▶ _What the task asks_: How many lines of the material below contain the string "picture"? Answer with the number and nothing else.

Records excerpted from a collection:

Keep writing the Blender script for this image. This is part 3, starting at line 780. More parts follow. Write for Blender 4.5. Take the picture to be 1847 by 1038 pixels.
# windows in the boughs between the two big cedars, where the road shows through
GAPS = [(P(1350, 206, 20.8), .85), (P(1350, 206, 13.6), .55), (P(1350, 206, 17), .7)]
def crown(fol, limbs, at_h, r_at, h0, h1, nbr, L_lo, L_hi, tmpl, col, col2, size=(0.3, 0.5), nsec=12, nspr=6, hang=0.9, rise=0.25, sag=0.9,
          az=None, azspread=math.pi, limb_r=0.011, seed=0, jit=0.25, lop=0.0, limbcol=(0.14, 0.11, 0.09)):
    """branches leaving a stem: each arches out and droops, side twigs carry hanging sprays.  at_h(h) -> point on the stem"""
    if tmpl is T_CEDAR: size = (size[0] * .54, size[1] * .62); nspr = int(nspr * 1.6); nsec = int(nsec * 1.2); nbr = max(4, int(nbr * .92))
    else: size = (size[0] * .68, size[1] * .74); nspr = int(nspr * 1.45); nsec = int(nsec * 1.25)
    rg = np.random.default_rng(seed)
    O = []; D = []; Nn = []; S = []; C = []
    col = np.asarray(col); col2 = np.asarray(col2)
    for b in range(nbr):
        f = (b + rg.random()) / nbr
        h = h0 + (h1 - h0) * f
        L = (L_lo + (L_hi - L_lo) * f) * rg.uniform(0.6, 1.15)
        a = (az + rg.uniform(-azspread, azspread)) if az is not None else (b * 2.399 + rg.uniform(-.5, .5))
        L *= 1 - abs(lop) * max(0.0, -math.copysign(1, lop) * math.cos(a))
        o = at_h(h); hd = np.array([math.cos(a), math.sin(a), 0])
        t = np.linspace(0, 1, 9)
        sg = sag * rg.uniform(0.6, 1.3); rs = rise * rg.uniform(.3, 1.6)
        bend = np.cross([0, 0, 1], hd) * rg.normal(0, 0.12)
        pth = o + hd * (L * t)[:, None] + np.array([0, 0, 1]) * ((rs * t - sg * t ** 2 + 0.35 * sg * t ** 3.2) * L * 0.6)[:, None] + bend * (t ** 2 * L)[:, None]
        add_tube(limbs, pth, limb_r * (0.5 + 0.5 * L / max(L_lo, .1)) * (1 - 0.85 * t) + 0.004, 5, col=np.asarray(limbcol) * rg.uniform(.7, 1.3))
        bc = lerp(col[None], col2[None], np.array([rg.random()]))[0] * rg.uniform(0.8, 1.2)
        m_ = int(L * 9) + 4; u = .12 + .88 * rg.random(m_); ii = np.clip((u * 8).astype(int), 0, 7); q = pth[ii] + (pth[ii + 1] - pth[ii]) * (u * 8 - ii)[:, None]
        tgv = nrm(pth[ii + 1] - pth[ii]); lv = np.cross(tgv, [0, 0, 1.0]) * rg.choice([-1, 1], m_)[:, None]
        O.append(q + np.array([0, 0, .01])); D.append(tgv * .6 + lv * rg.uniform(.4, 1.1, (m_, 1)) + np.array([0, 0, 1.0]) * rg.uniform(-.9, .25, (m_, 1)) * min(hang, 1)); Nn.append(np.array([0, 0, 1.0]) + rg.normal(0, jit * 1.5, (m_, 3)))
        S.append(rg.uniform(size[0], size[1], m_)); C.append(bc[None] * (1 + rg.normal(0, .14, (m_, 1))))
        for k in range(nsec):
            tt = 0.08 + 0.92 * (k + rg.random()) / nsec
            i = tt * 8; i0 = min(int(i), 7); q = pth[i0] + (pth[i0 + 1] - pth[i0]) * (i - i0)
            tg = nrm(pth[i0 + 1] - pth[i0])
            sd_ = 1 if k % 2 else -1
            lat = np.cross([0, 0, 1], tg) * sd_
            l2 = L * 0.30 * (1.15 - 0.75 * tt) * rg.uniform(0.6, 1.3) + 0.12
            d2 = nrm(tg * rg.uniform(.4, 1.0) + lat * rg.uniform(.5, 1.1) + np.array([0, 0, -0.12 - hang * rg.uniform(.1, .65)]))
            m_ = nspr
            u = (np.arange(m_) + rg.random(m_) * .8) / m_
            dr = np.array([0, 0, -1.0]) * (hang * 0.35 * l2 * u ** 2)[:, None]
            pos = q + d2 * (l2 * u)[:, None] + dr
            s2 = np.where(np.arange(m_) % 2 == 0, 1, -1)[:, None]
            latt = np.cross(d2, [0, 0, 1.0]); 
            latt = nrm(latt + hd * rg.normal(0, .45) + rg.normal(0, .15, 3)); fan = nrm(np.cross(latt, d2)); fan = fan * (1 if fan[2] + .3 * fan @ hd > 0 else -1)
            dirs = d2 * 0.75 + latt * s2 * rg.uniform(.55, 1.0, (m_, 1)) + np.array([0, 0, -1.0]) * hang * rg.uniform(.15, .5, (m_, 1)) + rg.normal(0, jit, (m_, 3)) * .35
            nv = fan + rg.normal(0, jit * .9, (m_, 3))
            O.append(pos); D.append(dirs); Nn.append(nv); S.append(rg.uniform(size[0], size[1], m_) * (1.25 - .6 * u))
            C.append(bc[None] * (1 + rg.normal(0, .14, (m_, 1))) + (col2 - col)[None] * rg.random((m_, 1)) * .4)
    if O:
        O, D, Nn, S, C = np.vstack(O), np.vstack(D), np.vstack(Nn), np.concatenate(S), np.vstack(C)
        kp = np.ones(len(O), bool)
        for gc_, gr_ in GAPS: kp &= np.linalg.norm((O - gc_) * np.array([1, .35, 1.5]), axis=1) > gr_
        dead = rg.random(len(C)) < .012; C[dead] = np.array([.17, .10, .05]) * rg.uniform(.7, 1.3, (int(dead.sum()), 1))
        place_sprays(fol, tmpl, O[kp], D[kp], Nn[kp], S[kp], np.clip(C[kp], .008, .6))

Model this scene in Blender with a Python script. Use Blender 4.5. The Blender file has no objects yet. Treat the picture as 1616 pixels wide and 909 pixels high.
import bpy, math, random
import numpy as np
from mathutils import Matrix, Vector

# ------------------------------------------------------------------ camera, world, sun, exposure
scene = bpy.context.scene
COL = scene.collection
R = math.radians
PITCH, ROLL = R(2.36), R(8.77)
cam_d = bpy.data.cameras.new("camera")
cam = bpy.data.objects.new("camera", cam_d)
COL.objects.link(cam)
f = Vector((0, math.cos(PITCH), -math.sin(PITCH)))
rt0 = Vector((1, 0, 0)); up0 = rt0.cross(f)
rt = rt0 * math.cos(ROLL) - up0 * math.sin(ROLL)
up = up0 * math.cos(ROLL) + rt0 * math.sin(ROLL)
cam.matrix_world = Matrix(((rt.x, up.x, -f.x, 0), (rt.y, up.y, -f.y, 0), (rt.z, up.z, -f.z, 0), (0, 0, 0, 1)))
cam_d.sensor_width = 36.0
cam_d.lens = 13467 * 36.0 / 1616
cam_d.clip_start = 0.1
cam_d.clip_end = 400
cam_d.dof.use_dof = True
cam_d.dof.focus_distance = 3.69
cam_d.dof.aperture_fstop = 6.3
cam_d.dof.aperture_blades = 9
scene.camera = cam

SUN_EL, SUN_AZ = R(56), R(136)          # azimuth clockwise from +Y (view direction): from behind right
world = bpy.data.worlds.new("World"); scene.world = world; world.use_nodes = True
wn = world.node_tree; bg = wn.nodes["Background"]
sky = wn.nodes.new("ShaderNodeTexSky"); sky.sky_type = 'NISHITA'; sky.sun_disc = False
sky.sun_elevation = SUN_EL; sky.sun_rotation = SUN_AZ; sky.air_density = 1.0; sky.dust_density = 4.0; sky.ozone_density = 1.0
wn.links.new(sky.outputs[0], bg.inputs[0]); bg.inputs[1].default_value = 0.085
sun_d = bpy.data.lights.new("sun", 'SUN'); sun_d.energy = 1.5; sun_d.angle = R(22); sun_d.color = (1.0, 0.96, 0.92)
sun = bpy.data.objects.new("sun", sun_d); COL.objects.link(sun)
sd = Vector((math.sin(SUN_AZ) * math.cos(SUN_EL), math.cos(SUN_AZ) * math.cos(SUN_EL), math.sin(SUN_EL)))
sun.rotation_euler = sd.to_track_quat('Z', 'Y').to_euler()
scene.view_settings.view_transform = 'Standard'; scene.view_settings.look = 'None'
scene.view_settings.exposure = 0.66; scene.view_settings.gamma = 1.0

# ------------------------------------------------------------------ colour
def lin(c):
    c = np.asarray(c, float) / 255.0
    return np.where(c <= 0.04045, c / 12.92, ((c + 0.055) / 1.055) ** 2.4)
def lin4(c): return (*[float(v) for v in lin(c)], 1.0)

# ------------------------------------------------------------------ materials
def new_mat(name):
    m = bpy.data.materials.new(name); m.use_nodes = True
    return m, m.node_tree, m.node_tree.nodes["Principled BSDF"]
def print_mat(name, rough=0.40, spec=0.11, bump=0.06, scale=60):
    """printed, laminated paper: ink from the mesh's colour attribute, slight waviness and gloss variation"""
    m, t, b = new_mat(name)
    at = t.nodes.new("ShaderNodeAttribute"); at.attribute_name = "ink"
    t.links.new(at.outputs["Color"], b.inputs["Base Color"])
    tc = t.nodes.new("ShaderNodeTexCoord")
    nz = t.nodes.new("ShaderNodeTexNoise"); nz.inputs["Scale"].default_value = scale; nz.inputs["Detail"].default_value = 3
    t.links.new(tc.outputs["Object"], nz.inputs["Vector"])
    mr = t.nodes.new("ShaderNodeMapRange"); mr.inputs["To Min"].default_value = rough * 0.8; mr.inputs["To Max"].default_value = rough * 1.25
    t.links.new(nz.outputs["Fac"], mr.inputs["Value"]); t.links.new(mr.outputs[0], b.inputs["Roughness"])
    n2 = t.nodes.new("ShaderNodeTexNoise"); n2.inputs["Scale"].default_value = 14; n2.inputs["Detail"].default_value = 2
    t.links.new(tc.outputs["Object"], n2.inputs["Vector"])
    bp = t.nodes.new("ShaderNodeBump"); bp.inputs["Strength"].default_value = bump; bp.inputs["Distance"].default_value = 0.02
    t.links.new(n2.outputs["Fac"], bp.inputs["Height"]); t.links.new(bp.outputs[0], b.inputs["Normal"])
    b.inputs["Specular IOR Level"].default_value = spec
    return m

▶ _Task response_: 2